## Directive
Quote the listing below in full and exactly as written, but omit every picture.

## Collected data
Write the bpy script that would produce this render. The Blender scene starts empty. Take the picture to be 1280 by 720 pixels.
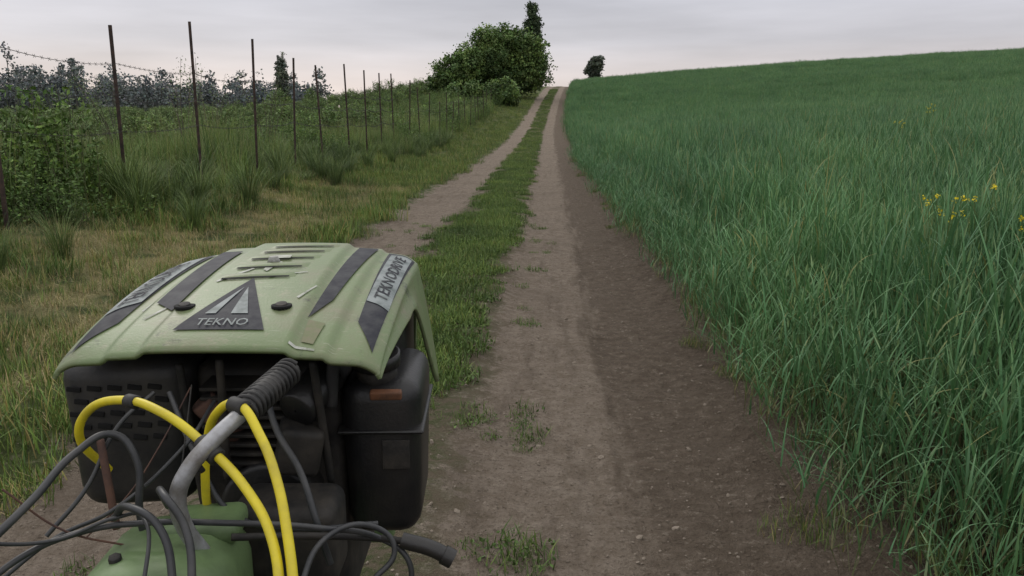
import bpy, math, random, bmesh
import numpy as np
from mathutils import Vector, Matrix
random.seed(7); rng=np.random.default_rng(7)
sc=bpy.context.scene
sc.view_settings.view_transform='Standard'; sc.view_settings.look='None'; sc.view_settings.exposure=0

# ------------------------------------------------------------------ helpers
_T=rng.random((256,256))
def vnoise(x,y,s=1.0,o=0):
    x=np.asarray(x,float)*s+o*17.3+500; y=np.asarray(y,float)*s+o*7.7+500
    xi=np.floor(x).astype(int); yi=np.floor(y).astype(int); fx=x-xi; fy=y-yi
    fx=fx*fx*(3-2*fx); fy=fy*fy*(3-2*fy)
    g=lambda a,b:_T[a%256,b%256]
    return (g(xi,yi)*(1-fx)+g(xi+1,yi)*fx)*(1-fy)+(g(xi,yi+1)*(1-fx)+g(xi+1,yi+1)*fx)*fy
def sstep(a,b,x):
    t=np.clip((np.asarray(x,float)-a)/(b-a),0,1); return t*t*(3-2*t)
_yy=np.linspace(-60,1000,4241)
_rh=np.interp(_yy,[-60,25,45,60,88,115,135,160,220,400,1000],[0,0,.2,.8,3.4,5.8,6.8,6.4,3,0,0])
k=np.ones(61)/61; _rh=np.convolve(np.pad(_rh,30,mode='edge'),k,'valid')
def road(y): return np.interp(y,_yy,_rh)
def xc(y): return np.clip((np.asarray(y,float)-50)/80,0,1.6)**1.5*2.5
def H(x,y):
    x=np.asarray(x,float); y=np.asarray(y,float)
    s=x-xc(y)
    w=1-.8*sstep(9,45,-s)
    h=road(y)*w
    r=np.clip(s-3,0,None); h=h+.085*100*(1-np.exp(-r/100))*1.05*(1-.9*sstep(170,330,y))
    h=h+.33*sstep(2.6,5.0,-s)-.45*sstep(6,18,-s)
    rut=-.05*(sstep(.25,.6,s)*(1-sstep(1.55,1.95,s)))-.045*(sstep(-1.75,-1.4,s)*(1-sstep(-.75,-.45,s)))
    rut=rut-.022*(sstep(1.0,1.12,s)*(1-sstep(1.45,1.6,s)))
    h=h+rut+.05*sstep(1.65,2.05,s)
    near=1-sstep(25,50,y)
    h=h+near*(.026*(vnoise(x,y,2.2)-.5)+.018*(vnoise(x,y,6,1)-.5)+.016*(vnoise(x,y,15,2)-.5))
    h=h+.25*(vnoise(x,y,.12,3)-.5)*sstep(3,10,abs(s))
    return h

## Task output
Write the bpy script that would produce this render. The Blender scene starts empty. Take the picture to be 1280 by 720 pixels.
import bpy, math, random, bmesh
import numpy as np
from mathutils import Vector, Matrix
random.seed(7); rng=np.random.default_rng(7)
sc=bpy.context.scene
sc.view_settings.view_transform='Standard'; sc.view_settings.look='None'; sc.view_settings.exposure=0

# ------------------------------------------------------------------ helpers
_T=rng.random((256,256))
def vnoise(x,y,s=1.0,o=0):
    x=np.asarray(x,float)*s+o*17.3+500; y=np.asarray(y,float)*s+o*7.7+500
    xi=np.floor(x).astype(int); yi=np.floor(y).astype(int); fx=x-xi; fy=y-yi
    fx=fx*fx*(3-2*fx); fy=fy*fy*(3-2*fy)
    g=lambda a,b:_T[a%256,b%256]
    return (g(xi,yi)*(1-fx)+g(xi+1,yi)*fx)*(1-fy)+(g(xi,yi+1)*(1-fx)+g(xi+1,yi+1)*fx)*fy
def sstep(a,b,x):
    t=np.clip((np.asarray(x,float)-a)/(b-a),0,1); return t*t*(3-2*t)
_yy=np.linspace(-60,1000,4241)
_rh=np.interp(_yy,[-60,25,45,60,88,115,135,160,220,400,1000],[0,0,.2,.8,3.4,5.8,6.8,6.4,3,0,0])
k=np.ones(61)/61; _rh=np.convolve(np.pad(_rh,30,mode='edge'),k,'valid')
def road(y): return np.interp(y,_yy,_rh)
def xc(y): return np.clip((np.asarray(y,float)-50)/80,0,1.6)**1.5*2.5
def H(x,y):
    x=np.asarray(x,float); y=np.asarray(y,float)
    s=x-xc(y)
    w=1-.8*sstep(9,45,-s)
    h=road(y)*w
    r=np.clip(s-3,0,None); h=h+.085*100*(1-np.exp(-r/100))*1.05*(1-.9*sstep(170,330,y))
    h=h+.33*sstep(2.6,5.0,-s)-.45*sstep(6,18,-s)
    rut=-.05*(sstep(.25,.6,s)*(1-sstep(1.55,1.95,s)))-.045*(sstep(-1.75,-1.4,s)*(1-sstep(-.75,-.45,s)))
    rut=rut-.022*(sstep(1.0,1.12,s)*(1-sstep(1.45,1.6,s)))
    h=h+rut+.05*sstep(1.65,2.05,s)
    near=1-sstep(25,50,y)
    h=h+near*(.026*(vnoise(x,y,2.2)-.5)+.018*(vnoise(x,y,6,1)-.5)+.016*(vnoise(x,y,15,2)-.5))
    h=h+.25*(vnoise(x,y,.12,3)-.5)*sstep(3,10,abs(s))
    return h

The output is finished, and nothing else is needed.